At 10am, all eyes were on the Constitutional Court as it ruled on the grants payment crisis, which had been brought about by the department of social development’s failure to find a way to pay grants after the same court ruled in 2014 that its contract with Cash Paymaster Services (CPS) was invalid.

The application was brought by civil society group Black Sash and was supported by the Helen Suzman Foundation, Freedom Under Law and Corruption Watch.

They wanted the courts to ensure that grant beneficiaries were not harmed by the self-created crisis.

The court ordered that CPS should continue with payments of social grants from April 1 – but only for 12 months and under the same conditions as the current contract.

The court noted that, “in the deepest and most shaming of ironies”, the SA Social Security Agency was seeking to rely “on a private corporate entity, with no discernible commitment to transformative empowerment in its own management structures, to get it out of this predicament”.

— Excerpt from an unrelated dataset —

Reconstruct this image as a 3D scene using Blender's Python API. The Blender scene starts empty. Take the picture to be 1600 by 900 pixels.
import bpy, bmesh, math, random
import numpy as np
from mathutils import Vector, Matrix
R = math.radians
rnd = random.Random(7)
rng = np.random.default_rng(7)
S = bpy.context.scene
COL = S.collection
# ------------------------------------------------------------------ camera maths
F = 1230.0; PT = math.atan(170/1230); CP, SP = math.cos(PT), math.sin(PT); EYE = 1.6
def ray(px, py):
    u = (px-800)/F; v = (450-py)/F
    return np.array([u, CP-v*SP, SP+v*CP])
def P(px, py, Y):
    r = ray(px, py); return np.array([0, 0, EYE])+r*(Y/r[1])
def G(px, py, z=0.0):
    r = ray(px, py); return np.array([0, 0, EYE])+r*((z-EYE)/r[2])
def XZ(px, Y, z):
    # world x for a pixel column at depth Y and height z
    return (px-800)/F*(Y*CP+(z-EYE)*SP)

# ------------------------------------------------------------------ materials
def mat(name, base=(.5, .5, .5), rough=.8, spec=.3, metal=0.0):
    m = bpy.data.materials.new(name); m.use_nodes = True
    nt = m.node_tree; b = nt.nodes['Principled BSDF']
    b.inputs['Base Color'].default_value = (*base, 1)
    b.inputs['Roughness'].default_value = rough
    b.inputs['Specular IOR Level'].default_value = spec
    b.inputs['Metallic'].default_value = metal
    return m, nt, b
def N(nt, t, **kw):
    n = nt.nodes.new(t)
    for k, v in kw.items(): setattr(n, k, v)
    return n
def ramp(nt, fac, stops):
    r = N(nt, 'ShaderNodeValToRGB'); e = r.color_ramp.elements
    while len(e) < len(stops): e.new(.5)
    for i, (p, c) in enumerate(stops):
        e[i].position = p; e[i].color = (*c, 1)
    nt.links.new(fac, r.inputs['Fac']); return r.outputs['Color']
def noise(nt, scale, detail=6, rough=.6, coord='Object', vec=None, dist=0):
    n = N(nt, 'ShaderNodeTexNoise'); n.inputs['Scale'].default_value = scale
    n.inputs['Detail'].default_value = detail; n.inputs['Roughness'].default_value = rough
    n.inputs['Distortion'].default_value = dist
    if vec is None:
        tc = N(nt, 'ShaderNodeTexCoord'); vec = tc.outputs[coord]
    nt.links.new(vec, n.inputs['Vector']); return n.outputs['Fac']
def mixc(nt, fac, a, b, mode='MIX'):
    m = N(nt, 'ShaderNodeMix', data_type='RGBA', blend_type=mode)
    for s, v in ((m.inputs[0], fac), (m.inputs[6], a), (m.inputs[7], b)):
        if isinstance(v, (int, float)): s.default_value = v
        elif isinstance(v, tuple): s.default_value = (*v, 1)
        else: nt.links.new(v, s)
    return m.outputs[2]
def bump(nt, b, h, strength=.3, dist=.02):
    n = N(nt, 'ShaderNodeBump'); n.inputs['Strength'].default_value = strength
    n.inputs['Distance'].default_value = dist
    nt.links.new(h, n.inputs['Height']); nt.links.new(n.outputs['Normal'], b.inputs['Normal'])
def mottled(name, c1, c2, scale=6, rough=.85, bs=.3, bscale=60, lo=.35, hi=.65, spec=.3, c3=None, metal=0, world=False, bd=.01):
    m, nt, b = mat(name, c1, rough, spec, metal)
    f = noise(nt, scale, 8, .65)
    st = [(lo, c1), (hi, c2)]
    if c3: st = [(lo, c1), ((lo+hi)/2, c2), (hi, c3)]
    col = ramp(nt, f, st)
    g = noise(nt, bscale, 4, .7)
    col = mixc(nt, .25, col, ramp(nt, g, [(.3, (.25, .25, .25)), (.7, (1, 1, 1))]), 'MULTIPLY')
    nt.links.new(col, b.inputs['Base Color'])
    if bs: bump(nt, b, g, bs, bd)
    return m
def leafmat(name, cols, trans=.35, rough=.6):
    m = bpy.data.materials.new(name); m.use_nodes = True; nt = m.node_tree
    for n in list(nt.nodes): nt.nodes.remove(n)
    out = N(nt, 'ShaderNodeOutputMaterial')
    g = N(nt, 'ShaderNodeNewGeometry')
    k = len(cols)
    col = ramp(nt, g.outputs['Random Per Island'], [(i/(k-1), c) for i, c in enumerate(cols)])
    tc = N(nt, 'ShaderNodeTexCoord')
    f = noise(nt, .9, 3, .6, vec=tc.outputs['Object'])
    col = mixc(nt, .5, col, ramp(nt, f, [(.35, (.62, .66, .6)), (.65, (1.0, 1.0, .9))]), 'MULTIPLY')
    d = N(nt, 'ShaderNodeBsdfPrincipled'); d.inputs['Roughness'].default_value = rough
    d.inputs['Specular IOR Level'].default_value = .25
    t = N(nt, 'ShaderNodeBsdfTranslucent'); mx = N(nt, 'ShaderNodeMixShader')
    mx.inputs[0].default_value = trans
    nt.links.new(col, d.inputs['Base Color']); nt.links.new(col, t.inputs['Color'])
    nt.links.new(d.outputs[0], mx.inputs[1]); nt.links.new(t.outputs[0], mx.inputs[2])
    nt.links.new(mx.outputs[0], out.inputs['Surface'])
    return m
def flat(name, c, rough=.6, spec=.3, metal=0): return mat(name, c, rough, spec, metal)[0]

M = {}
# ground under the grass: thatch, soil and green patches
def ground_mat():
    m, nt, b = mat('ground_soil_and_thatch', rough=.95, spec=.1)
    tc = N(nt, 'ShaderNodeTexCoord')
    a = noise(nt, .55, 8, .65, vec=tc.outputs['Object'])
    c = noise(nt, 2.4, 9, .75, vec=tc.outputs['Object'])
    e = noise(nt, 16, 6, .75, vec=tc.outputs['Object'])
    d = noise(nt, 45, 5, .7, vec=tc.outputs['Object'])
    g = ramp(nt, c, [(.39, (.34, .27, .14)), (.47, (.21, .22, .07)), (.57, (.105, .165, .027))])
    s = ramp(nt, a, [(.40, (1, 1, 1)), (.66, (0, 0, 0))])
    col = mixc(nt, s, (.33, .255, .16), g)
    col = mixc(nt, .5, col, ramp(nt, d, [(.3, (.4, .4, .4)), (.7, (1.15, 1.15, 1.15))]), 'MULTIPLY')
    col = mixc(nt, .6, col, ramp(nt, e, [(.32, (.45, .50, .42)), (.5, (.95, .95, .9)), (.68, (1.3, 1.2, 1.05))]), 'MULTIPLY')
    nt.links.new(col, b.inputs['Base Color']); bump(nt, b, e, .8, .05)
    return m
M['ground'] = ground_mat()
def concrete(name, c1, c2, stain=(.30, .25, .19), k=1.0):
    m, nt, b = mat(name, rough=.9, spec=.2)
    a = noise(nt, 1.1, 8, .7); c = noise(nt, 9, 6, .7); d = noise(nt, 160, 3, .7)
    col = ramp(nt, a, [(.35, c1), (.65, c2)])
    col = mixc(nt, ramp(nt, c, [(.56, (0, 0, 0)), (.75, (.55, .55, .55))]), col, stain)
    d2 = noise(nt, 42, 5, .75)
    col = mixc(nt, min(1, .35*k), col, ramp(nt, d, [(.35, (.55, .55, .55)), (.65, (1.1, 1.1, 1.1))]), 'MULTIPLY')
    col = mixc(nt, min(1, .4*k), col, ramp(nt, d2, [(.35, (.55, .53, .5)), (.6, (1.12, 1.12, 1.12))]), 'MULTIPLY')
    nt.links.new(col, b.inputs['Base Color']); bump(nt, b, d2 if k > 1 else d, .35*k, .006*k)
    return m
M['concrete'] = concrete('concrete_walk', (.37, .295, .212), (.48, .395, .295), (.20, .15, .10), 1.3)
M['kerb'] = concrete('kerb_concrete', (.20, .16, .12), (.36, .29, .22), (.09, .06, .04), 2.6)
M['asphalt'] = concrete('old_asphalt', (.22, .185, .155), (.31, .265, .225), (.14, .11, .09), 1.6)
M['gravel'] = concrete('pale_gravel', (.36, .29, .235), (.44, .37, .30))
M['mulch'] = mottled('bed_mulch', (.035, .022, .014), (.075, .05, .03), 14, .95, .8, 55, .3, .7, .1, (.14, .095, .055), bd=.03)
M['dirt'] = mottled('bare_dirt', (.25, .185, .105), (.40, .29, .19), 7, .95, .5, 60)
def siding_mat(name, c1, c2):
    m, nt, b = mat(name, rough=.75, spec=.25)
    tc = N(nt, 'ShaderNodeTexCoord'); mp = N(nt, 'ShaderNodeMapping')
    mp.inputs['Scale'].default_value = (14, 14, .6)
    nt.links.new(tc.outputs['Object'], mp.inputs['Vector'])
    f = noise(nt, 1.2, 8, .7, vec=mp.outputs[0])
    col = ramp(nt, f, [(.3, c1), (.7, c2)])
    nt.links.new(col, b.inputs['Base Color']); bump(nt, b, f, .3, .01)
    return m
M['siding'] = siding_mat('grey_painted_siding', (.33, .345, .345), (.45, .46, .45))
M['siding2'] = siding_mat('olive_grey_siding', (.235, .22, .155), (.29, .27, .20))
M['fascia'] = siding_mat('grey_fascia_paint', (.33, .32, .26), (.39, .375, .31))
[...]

The court also ruled that Social Development Minister Bathabile Dlamini – whose extraordinary conduct brought about the crisis – must, by March 31, explain why she should not pay the costs of the application out of her own pocket.

It was victory over incompetence, arrogance, a lack of caring and the abuse of public funds.

Dlamini failed to properly account to Parliament, treated the public with contempt and cruelly exposed the poor to uncertainty.

It took an angry citizenry and an alert civil society to force her to perform what is arguably the most important aspect of her ministerial mandate.

Out of this crisis, we at least have a good story to tell as South Africans: we have a quality judiciary, a vibrant civil society and caring citizens who are outraged by wrong.

These are the ingredients of a sound, civilised democratic society.